田中:一番の難しさは、自分がどの程度合格する可能性があるのかがわからないところです。日本の大学受験だと、模試でこの程度の点数が取れたら、これぐらいの確率で受かる、という指標があり、後どの程度頑張れば合格できるのか、すごくはっきり数字として出ます。逆にアメリカの大学を受験する際、テストで満点、学校の成績で満点取ったとしても、合格するかどうかはわからない。「全人的」な審査が行われるため、自分があと何をどれぐらい頑張れば良いのか、というのが全く見えない、ということが難しいことだと思います。

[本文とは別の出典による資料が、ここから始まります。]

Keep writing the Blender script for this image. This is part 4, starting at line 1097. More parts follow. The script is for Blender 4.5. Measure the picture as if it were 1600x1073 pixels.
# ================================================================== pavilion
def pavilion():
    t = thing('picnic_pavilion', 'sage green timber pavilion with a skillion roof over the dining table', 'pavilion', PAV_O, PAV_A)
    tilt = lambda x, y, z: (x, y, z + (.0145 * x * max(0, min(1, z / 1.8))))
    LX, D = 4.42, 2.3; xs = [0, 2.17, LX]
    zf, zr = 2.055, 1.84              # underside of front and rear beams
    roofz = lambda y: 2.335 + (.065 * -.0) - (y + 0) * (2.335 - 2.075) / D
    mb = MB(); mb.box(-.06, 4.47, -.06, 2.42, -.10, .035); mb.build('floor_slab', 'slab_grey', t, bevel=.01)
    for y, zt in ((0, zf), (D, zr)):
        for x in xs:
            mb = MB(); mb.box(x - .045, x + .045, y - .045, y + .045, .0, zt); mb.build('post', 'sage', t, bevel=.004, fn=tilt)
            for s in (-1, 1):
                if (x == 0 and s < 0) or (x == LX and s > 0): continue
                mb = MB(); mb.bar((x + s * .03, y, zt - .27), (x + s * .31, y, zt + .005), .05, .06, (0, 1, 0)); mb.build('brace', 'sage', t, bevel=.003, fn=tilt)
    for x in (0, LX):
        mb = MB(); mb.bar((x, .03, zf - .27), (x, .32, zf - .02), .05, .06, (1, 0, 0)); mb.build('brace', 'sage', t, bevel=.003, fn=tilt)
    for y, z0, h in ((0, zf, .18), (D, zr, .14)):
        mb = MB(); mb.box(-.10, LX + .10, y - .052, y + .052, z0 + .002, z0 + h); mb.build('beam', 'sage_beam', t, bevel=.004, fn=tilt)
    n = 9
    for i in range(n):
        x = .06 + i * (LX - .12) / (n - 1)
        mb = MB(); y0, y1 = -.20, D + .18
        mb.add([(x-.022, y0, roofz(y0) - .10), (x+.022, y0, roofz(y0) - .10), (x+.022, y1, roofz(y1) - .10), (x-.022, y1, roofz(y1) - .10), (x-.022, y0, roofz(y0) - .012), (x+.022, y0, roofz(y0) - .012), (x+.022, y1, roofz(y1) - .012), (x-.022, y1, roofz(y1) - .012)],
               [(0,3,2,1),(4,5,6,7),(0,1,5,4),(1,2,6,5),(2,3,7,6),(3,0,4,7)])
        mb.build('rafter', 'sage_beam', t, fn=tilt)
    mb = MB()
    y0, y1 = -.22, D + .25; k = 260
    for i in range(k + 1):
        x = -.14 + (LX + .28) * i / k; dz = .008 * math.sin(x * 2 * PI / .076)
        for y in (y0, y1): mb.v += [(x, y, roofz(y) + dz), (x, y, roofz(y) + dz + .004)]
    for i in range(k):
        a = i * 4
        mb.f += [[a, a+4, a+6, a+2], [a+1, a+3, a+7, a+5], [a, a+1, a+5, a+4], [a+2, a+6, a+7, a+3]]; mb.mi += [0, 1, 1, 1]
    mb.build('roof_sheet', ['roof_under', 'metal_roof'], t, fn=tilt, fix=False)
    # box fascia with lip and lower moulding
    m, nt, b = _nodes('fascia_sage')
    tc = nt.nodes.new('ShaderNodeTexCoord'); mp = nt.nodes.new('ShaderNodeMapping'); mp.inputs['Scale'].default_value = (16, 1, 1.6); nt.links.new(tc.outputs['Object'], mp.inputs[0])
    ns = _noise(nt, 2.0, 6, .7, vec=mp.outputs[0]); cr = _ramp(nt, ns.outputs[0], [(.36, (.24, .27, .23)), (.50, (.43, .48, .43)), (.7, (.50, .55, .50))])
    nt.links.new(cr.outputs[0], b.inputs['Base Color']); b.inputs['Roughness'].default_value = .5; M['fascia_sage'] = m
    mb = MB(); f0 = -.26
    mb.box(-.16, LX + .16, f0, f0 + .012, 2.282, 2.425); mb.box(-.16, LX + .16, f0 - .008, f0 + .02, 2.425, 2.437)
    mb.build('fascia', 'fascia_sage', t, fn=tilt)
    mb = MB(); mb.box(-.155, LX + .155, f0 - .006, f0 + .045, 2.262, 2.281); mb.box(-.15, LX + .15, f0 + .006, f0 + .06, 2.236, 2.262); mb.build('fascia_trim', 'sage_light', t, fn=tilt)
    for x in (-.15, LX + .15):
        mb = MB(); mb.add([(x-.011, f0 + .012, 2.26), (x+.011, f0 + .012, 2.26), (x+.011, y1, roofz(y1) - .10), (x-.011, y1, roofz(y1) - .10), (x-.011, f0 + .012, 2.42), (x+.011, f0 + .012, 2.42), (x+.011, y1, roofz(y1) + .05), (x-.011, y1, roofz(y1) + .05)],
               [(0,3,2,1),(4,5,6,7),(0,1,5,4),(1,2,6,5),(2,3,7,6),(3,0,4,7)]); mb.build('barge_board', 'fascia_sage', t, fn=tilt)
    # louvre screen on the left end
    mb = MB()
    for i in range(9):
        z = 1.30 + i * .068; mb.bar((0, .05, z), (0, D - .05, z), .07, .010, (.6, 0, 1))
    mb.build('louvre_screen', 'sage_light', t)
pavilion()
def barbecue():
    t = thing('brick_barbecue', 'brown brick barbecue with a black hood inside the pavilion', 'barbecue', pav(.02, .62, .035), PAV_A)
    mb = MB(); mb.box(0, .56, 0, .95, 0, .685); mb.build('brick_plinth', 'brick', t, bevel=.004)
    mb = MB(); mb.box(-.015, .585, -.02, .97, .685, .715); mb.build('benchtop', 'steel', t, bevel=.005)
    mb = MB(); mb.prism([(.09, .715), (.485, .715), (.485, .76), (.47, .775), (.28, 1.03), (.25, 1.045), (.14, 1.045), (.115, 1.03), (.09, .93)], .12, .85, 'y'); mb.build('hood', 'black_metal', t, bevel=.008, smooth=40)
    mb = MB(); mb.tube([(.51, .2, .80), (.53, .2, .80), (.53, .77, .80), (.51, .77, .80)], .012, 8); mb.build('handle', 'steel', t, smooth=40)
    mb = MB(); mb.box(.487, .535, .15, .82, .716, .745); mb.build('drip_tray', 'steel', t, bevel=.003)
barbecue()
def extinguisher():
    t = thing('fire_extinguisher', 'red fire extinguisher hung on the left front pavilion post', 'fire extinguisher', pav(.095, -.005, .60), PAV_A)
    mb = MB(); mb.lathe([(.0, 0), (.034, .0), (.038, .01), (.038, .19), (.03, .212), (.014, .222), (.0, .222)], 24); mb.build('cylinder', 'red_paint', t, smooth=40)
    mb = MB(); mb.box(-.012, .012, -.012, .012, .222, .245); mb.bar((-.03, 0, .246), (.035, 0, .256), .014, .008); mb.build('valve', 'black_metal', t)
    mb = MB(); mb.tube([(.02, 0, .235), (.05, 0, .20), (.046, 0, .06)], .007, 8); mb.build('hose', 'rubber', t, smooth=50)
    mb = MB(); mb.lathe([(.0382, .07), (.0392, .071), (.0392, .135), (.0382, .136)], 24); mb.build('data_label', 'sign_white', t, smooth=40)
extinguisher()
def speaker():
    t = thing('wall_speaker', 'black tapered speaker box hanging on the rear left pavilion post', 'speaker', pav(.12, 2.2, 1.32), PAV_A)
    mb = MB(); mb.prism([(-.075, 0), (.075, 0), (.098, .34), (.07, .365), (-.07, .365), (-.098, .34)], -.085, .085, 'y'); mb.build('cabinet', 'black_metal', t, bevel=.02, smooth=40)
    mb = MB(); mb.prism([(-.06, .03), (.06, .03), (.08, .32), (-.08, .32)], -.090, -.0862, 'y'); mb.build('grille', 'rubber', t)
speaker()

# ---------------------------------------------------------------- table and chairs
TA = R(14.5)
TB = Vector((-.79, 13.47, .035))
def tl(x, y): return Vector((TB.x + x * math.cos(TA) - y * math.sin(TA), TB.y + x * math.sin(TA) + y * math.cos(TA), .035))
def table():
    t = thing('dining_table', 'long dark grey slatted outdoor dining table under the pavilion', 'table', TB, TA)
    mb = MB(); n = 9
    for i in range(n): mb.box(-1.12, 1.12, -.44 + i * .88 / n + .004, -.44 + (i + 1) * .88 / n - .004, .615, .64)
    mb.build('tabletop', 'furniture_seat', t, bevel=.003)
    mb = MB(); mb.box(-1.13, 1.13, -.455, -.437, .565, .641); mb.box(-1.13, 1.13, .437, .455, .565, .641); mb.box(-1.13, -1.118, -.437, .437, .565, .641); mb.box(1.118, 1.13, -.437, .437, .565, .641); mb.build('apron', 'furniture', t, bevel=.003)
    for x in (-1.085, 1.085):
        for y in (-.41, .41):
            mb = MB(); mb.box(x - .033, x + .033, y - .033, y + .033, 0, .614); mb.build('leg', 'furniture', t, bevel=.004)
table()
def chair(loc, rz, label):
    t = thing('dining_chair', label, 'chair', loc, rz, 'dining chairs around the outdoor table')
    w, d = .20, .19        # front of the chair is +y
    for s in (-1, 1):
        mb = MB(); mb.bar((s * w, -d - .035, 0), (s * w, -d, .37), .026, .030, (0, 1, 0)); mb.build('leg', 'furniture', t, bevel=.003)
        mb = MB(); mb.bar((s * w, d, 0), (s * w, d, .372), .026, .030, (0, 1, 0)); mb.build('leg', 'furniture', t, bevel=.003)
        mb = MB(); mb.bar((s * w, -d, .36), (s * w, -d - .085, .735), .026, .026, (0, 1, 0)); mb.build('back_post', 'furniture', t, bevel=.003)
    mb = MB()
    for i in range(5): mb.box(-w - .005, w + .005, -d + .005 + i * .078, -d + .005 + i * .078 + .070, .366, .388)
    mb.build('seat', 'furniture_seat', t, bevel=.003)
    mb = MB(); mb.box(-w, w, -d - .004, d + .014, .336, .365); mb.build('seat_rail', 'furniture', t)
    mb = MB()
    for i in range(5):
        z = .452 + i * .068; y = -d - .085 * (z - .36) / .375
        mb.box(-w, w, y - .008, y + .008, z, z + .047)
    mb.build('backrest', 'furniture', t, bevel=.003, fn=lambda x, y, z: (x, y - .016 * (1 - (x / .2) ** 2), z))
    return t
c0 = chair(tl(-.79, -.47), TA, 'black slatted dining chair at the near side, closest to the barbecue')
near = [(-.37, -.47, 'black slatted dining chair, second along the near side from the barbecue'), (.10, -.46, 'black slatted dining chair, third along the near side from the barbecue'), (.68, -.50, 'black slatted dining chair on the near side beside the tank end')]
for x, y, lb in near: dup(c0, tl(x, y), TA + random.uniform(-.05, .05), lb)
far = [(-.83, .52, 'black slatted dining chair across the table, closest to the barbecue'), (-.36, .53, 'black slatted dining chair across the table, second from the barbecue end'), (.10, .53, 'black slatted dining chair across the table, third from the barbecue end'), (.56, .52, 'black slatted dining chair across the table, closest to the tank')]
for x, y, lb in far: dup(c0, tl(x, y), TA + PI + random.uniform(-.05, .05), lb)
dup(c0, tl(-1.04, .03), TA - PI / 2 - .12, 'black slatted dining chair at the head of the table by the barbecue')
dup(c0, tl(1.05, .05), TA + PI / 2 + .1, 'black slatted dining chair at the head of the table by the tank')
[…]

李:私もそれは感じました。付け加えていうと、海外大学受験はある意味情報戦でもあるので、多くの受験生はSNSや知人をたどって各大学にいる先輩に意見を聞いたり、海外大受験指導塾からコンサルティングを受けたりすると思います。しかし、それぞれの主観的な意見に惑わされ、どうすればいいのか見失い、受験の壁を過度に高く感じて、精神的に辛くなる場合があります。私自身も海外大受験を通して情報収集能力は格段に上がったと思っていますが、常に情報にはレッテルが貼られていることを忘れずに接しなくてはならない、と気づいたのはかなり後のことでした。
Q. それでも行きたいと思った理由は?
A.
田中:アメリカの大学の多くでは、専攻は2年の前期まで最終決定する必要がありません。受験期に進学したい学部を決めきれない中で、専攻に縛られず幅広く授業を履修でき、異なる分野で副専攻が取れる自由度の高いリベラルアーツ教育に非常に惹かれました。
現に大学に入った後、大学の勉強を進めていく中で、自分が勉強したい分野が何度か変わり、自分が最もやりたい分野にたどり着けました。さらには理工学部に属しつつ副専攻として哲学を履修できています。
李:かなり理性的な答えですね(笑)。私はどちらかというと、難しいものほど挑戦したいという性格が推進力になっていたと思います。特に国内受験だと合格までのルートは見えやすいですが、海外大学はどちらに転ぶかが全く見当つかない。万が一のためにプランBを用意した上で、より険しい山を登ってみることは、思わぬ形で自分に還元する経験になるという期待もありました。母校ではほぼ前代未聞の進路を目指すということで、一般的な進路から外れることへの不安も多々ありましたが、最後は直感に従ってアメリカの大学を受験しました。